## Problem to work on:
Word for word, restate the lines from the start of the data below through the line containing "angle=30, solid=.03); struct(o)".

Data items
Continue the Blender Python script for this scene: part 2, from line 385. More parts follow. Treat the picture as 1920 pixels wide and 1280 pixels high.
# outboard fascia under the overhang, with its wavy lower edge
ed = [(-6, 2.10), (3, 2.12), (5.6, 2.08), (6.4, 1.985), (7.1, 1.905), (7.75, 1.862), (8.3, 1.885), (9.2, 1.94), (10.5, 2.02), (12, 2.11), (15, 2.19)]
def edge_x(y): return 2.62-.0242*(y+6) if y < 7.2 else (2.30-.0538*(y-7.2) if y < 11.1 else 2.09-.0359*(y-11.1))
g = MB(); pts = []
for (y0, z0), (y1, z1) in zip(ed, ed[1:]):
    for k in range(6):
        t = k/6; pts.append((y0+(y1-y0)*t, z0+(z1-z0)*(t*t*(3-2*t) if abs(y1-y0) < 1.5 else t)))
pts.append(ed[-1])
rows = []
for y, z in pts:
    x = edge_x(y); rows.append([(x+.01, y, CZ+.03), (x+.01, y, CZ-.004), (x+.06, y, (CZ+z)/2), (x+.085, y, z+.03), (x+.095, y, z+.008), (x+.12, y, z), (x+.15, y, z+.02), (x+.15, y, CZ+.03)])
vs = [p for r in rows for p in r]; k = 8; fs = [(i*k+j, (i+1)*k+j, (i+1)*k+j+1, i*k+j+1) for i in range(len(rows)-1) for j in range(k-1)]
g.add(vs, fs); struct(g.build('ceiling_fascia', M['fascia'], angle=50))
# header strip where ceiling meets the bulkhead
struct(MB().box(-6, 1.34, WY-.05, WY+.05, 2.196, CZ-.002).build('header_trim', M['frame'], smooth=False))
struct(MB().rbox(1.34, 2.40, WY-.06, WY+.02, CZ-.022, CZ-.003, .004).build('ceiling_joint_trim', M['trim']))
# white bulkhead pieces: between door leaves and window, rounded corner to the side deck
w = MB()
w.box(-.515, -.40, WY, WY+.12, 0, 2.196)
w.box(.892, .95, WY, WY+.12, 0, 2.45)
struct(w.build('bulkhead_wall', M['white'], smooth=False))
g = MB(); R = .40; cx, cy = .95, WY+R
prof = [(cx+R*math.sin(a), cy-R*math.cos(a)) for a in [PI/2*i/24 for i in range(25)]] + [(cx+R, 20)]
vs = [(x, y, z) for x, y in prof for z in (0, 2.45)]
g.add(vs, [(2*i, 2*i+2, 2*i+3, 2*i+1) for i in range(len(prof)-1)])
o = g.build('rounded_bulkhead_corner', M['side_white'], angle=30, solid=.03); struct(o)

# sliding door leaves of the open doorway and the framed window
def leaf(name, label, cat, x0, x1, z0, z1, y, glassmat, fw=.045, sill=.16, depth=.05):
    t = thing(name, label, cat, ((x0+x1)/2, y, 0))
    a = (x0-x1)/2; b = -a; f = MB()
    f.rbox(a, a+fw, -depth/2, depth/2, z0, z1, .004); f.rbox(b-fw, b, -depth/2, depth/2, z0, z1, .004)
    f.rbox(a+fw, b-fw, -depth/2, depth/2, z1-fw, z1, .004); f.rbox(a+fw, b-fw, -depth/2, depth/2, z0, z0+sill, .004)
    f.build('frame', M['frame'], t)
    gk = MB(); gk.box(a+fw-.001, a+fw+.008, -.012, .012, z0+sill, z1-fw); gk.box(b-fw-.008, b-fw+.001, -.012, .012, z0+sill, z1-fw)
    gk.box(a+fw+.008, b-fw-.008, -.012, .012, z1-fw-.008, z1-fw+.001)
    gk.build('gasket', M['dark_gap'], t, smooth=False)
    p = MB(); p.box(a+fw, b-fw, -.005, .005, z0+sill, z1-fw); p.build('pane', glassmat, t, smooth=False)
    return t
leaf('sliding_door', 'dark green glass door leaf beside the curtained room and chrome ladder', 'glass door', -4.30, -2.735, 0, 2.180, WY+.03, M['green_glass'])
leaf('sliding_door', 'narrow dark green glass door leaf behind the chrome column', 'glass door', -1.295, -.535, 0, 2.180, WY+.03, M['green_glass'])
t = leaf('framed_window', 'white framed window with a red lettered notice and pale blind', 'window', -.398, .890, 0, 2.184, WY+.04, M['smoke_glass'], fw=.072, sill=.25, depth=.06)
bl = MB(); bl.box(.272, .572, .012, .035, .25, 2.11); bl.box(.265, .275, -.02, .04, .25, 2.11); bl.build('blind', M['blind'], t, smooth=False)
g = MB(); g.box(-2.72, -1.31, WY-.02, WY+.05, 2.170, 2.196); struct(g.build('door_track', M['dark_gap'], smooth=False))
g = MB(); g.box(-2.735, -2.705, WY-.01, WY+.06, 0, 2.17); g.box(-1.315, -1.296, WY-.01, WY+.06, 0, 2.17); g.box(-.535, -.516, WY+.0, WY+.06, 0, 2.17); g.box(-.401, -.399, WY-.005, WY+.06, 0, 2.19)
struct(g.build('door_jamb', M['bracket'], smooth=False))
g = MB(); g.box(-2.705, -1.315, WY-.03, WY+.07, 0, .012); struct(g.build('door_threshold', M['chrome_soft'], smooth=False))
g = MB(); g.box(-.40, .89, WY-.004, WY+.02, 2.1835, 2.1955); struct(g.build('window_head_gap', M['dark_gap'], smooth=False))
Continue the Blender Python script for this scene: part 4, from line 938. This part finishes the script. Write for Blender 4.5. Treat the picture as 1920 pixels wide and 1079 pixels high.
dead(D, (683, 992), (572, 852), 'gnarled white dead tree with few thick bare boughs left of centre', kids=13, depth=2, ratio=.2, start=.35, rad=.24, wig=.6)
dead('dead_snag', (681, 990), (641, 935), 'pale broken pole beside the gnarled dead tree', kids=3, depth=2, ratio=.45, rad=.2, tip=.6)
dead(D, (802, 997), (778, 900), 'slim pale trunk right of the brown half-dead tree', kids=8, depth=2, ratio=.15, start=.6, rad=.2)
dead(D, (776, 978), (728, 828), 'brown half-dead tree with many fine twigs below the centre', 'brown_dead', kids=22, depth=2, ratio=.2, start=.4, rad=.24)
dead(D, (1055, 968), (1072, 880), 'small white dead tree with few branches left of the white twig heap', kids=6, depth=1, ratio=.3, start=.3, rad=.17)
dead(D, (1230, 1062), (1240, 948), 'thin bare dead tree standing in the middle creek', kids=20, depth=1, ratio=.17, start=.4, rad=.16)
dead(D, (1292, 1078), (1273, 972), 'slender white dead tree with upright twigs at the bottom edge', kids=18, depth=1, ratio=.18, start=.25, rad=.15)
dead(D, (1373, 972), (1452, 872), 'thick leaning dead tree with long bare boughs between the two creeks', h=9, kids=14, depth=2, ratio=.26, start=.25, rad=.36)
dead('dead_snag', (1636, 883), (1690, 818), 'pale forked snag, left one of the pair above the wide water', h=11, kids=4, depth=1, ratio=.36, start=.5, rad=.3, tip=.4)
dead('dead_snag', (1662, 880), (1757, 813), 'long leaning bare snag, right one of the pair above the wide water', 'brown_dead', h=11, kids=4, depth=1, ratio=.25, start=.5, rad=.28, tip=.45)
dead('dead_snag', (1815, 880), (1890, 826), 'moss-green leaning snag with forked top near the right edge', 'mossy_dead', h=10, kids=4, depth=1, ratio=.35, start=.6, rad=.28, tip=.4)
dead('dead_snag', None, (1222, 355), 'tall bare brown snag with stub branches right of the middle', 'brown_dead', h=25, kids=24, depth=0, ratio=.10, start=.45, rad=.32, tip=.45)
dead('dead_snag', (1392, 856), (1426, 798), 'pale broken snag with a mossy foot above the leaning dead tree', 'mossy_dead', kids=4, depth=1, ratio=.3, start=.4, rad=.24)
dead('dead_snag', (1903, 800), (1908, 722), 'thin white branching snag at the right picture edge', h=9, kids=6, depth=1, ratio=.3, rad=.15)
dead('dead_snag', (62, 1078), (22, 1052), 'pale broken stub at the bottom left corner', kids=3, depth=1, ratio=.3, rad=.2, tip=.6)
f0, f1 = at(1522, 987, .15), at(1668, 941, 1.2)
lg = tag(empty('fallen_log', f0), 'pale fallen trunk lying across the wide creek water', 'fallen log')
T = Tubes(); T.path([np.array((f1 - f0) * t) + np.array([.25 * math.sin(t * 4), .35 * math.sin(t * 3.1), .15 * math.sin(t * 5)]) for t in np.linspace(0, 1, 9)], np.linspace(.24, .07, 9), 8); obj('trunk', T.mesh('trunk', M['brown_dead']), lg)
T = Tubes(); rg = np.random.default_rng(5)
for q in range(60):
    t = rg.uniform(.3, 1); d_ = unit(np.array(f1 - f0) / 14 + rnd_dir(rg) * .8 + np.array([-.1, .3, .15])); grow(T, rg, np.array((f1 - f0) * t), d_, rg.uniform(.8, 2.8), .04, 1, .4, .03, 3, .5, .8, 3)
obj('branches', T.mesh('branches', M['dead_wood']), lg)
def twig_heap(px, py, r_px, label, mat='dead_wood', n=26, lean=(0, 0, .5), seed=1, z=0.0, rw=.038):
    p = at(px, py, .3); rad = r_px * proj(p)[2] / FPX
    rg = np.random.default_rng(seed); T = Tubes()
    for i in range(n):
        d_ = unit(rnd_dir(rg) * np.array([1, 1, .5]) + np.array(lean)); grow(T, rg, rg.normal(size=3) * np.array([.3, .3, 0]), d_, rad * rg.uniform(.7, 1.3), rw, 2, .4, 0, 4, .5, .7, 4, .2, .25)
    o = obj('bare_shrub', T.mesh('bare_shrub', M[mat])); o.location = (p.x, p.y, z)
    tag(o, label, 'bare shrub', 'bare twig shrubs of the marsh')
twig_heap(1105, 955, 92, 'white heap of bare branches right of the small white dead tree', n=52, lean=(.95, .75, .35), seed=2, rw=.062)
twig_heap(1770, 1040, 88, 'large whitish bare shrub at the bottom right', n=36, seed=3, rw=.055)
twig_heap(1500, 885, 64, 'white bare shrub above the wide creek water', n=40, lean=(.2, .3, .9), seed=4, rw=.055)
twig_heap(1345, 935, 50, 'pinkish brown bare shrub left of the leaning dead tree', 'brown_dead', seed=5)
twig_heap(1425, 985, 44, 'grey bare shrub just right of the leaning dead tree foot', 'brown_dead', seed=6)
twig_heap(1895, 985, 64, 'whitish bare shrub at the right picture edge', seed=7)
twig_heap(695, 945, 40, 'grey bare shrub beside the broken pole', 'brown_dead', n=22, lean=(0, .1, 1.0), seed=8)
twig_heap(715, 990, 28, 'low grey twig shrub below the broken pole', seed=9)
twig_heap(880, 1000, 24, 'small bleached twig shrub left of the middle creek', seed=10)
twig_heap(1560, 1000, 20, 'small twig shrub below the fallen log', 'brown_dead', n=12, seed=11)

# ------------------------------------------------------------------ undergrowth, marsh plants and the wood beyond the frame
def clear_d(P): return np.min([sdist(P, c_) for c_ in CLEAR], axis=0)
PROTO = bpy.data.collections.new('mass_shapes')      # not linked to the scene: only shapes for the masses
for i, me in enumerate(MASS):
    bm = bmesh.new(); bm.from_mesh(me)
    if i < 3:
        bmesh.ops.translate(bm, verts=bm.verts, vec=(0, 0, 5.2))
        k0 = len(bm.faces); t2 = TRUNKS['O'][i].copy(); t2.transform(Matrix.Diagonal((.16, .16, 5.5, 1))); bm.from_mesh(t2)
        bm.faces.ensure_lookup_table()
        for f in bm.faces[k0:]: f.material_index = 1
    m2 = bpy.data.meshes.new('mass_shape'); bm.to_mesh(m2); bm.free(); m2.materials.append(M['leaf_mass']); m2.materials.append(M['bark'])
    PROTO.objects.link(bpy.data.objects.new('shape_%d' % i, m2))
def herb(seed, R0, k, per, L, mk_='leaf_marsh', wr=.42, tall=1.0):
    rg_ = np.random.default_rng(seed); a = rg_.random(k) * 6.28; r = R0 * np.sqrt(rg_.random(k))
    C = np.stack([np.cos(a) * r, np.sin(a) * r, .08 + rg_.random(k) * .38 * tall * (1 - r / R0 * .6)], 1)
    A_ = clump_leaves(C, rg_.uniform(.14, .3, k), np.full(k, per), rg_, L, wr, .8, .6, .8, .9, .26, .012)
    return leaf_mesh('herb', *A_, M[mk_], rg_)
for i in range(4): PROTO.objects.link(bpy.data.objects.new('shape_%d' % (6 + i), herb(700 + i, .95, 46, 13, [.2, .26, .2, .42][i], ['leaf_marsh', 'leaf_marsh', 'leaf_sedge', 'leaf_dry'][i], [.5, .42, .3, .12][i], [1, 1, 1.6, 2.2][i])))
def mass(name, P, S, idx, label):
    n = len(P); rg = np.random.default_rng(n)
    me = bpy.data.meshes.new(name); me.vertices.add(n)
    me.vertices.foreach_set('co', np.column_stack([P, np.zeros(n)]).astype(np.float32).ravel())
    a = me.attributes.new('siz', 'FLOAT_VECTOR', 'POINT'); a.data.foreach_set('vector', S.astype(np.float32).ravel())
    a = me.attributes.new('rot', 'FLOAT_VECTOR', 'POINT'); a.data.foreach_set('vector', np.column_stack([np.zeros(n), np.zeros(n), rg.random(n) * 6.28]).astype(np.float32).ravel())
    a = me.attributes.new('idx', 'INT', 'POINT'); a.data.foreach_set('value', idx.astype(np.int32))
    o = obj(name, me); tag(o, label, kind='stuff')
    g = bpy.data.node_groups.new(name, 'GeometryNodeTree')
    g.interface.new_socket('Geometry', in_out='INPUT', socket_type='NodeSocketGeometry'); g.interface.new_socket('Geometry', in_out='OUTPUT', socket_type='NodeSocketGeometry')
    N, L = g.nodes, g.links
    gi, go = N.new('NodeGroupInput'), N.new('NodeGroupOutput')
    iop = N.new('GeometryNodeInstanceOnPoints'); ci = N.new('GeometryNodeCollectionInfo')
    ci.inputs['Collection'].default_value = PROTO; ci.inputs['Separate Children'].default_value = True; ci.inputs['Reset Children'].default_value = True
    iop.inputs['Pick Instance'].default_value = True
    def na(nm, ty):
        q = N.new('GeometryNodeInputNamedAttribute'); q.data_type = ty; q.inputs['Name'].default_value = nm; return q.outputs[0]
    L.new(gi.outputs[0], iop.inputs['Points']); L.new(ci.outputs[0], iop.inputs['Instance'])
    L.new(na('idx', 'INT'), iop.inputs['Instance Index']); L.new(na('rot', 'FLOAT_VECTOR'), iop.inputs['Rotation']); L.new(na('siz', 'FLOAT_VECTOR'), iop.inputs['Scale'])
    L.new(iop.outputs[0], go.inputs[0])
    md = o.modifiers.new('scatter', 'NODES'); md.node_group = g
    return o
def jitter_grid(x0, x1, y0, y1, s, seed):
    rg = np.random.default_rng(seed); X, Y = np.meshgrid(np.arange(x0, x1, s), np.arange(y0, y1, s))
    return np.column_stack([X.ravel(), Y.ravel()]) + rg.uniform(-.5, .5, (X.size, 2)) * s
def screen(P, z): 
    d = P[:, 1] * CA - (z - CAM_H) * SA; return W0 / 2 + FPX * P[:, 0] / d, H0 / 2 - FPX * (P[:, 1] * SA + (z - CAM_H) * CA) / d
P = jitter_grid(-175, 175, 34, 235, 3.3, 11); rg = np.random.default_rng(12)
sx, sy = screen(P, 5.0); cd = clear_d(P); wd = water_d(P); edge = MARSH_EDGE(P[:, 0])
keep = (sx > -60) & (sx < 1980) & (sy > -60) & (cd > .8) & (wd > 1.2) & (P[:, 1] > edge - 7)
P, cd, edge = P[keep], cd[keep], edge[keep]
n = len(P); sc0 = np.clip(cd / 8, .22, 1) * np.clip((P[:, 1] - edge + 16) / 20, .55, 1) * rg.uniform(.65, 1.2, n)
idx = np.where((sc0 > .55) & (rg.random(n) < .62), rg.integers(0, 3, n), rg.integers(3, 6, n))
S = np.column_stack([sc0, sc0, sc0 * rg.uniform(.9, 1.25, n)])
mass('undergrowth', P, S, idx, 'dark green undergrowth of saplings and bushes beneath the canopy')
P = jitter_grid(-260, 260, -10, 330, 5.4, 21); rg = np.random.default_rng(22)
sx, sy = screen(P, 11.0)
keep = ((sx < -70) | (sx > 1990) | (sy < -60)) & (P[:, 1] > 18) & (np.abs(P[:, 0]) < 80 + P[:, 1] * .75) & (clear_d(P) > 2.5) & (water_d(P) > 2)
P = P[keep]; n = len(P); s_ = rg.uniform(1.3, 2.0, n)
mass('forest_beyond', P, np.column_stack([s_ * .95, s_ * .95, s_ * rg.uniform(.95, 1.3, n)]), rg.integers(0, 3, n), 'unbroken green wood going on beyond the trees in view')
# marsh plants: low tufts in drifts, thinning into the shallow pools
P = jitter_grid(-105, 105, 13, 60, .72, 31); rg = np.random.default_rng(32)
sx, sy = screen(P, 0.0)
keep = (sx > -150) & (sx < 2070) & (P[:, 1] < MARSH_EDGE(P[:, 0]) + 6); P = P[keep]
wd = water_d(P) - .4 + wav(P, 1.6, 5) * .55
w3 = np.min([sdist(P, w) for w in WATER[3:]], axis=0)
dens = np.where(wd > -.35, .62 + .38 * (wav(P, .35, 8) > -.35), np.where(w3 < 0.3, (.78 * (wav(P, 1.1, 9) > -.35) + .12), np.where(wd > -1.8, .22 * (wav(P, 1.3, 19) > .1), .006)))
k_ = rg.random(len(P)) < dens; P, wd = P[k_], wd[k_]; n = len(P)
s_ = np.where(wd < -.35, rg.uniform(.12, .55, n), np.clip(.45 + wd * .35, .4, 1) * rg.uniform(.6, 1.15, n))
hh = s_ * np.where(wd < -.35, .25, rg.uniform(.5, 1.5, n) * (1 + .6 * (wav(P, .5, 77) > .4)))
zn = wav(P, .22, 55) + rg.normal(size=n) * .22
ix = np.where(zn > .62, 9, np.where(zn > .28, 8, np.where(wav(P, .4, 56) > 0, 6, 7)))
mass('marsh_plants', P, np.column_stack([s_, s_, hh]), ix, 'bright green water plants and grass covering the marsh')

## Response to the exercise:
Continue the Blender Python script for this scene: part 2, from line 385. More parts follow. Treat the picture as 1920 pixels wide and 1280 pixels high.
# outboard fascia under the overhang, with its wavy lower edge
ed = [(-6, 2.10), (3, 2.12), (5.6, 2.08), (6.4, 1.985), (7.1, 1.905), (7.75, 1.862), (8.3, 1.885), (9.2, 1.94), (10.5, 2.02), (12, 2.11), (15, 2.19)]
def edge_x(y): return 2.62-.0242*(y+6) if y < 7.2 else (2.30-.0538*(y-7.2) if y < 11.1 else 2.09-.0359*(y-11.1))
g = MB(); pts = []
for (y0, z0), (y1, z1) in zip(ed, ed[1:]):
    for k in range(6):
        t = k/6; pts.append((y0+(y1-y0)*t, z0+(z1-z0)*(t*t*(3-2*t) if abs(y1-y0) < 1.5 else t)))
pts.append(ed[-1])
rows = []
for y, z in pts:
    x = edge_x(y); rows.append([(x+.01, y, CZ+.03), (x+.01, y, CZ-.004), (x+.06, y, (CZ+z)/2), (x+.085, y, z+.03), (x+.095, y, z+.008), (x+.12, y, z), (x+.15, y, z+.02), (x+.15, y, CZ+.03)])
vs = [p for r in rows for p in r]; k = 8; fs = [(i*k+j, (i+1)*k+j, (i+1)*k+j+1, i*k+j+1) for i in range(len(rows)-1) for j in range(k-1)]
g.add(vs, fs); struct(g.build('ceiling_fascia', M['fascia'], angle=50))
# header strip where ceiling meets the bulkhead
struct(MB().box(-6, 1.34, WY-.05, WY+.05, 2.196, CZ-.002).build('header_trim', M['frame'], smooth=False))
struct(MB().rbox(1.34, 2.40, WY-.06, WY+.02, CZ-.022, CZ-.003, .004).build('ceiling_joint_trim', M['trim']))
# white bulkhead pieces: between door leaves and window, rounded corner to the side deck
w = MB()
w.box(-.515, -.40, WY, WY+.12, 0, 2.196)
w.box(.892, .95, WY, WY+.12, 0, 2.45)
struct(w.build('bulkhead_wall', M['white'], smooth=False))
g = MB(); R = .40; cx, cy = .95, WY+R
prof = [(cx+R*math.sin(a), cy-R*math.cos(a)) for a in [PI/2*i/24 for i in range(25)]] + [(cx+R, 20)]
vs = [(x, y, z) for x, y in prof for z in (0, 2.45)]
g.add(vs, [(2*i, 2*i+2, 2*i+3, 2*i+1) for i in range(len(prof)-1)])
o = g.build('rounded_bulkhead_corner', M['side_white'], angle=30, solid=.03); struct(o)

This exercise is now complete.